>> start Given data

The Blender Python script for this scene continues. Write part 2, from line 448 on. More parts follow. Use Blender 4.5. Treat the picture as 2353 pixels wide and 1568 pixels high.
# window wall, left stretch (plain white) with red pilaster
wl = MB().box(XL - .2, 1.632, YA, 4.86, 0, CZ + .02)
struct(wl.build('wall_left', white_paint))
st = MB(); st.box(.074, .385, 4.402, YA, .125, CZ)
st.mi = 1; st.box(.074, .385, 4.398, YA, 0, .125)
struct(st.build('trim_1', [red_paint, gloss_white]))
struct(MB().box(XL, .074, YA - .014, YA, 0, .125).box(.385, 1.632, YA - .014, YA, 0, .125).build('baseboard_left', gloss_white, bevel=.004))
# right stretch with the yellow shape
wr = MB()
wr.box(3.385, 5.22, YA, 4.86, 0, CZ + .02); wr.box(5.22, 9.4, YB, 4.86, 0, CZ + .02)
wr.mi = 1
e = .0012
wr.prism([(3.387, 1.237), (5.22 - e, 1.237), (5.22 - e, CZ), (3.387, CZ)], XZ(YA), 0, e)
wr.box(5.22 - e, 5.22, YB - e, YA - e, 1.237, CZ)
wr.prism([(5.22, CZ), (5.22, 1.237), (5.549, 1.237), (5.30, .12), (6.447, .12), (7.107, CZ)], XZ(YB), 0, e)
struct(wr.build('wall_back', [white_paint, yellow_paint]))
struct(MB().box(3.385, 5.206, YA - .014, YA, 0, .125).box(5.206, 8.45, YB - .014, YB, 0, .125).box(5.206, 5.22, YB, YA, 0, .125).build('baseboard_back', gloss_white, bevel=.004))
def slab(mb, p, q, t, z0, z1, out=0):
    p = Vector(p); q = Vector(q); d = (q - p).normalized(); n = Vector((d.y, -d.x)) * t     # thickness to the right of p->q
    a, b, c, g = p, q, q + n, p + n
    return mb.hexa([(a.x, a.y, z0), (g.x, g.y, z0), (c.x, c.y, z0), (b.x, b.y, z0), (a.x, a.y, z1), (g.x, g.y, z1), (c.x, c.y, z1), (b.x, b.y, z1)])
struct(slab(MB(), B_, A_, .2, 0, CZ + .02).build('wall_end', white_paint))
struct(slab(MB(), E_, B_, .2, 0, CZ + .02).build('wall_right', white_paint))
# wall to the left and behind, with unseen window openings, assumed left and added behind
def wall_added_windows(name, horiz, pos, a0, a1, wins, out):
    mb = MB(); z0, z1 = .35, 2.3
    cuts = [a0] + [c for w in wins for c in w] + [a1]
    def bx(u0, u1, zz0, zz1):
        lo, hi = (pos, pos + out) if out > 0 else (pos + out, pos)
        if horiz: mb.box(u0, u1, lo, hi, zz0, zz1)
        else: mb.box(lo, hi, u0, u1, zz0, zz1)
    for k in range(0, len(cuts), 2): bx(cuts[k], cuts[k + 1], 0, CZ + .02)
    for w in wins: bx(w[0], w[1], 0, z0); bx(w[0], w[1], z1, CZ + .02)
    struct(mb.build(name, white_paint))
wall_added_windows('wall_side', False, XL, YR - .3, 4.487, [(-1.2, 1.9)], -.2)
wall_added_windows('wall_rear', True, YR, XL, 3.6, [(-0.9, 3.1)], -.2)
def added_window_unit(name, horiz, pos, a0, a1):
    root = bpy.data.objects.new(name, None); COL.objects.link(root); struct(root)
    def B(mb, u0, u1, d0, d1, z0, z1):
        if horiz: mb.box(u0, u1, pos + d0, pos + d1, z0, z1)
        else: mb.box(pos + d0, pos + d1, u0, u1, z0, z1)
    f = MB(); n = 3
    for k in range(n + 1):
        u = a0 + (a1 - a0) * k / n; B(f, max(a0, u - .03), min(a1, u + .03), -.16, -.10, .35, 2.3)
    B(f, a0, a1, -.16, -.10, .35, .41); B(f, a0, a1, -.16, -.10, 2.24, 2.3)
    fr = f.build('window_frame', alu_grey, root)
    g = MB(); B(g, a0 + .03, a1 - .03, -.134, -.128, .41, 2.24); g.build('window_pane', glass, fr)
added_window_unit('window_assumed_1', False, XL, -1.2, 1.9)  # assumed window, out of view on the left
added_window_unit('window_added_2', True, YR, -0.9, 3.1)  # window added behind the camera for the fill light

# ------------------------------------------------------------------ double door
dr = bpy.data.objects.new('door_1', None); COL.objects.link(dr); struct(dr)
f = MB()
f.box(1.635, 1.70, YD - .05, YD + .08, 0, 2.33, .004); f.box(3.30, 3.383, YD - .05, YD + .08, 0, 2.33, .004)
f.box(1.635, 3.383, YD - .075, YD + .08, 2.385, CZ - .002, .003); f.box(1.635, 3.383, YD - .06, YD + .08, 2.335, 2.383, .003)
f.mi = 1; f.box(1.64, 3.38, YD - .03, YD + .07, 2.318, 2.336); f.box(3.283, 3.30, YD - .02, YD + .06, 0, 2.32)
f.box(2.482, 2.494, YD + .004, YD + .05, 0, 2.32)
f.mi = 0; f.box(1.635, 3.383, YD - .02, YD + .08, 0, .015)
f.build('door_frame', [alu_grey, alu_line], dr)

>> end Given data
>> start Given data

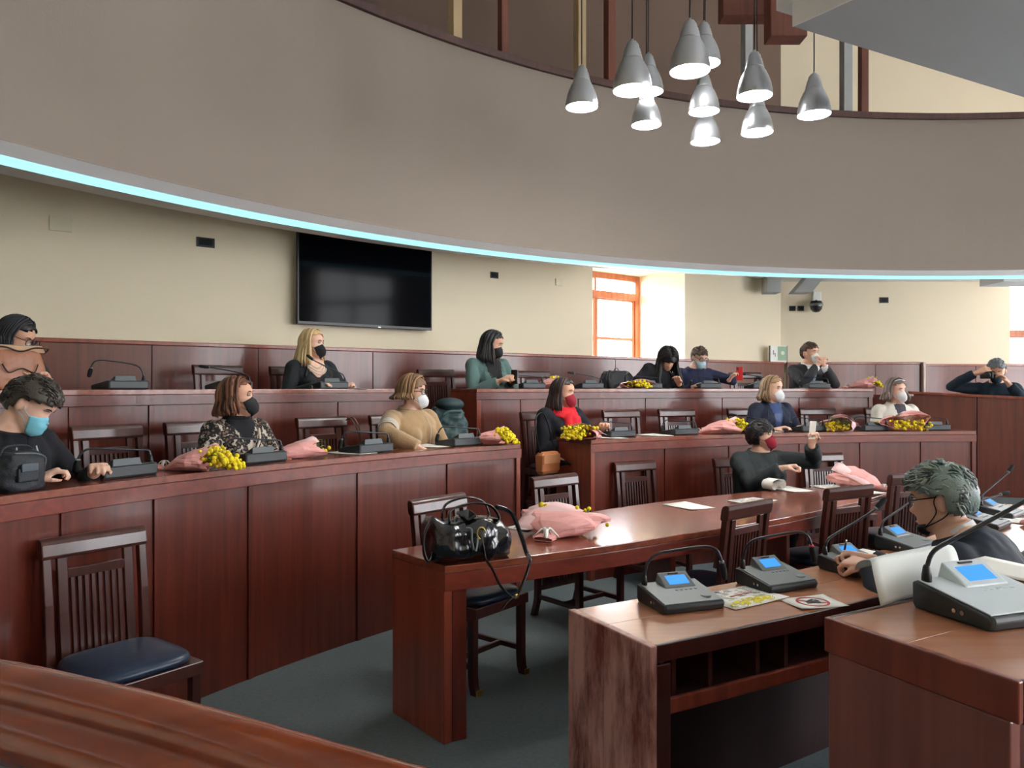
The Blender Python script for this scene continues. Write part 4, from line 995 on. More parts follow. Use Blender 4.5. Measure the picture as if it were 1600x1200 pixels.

>> end Given data

> Instructions to follow
Track down every line of the material containing the string "picture", and copy it.

> Solution for this task
The Blender Python script for this scene continues. Write part 2, from line 448 on. More parts follow. Use Blender 4.5. Treat the picture as 2353 pixels wide and 1568 pixels high.
The Blender Python script for this scene continues. Write part 4, from line 995 on. More parts follow. Use Blender 4.5. Measure the picture as if it were 1600x1200 pixels.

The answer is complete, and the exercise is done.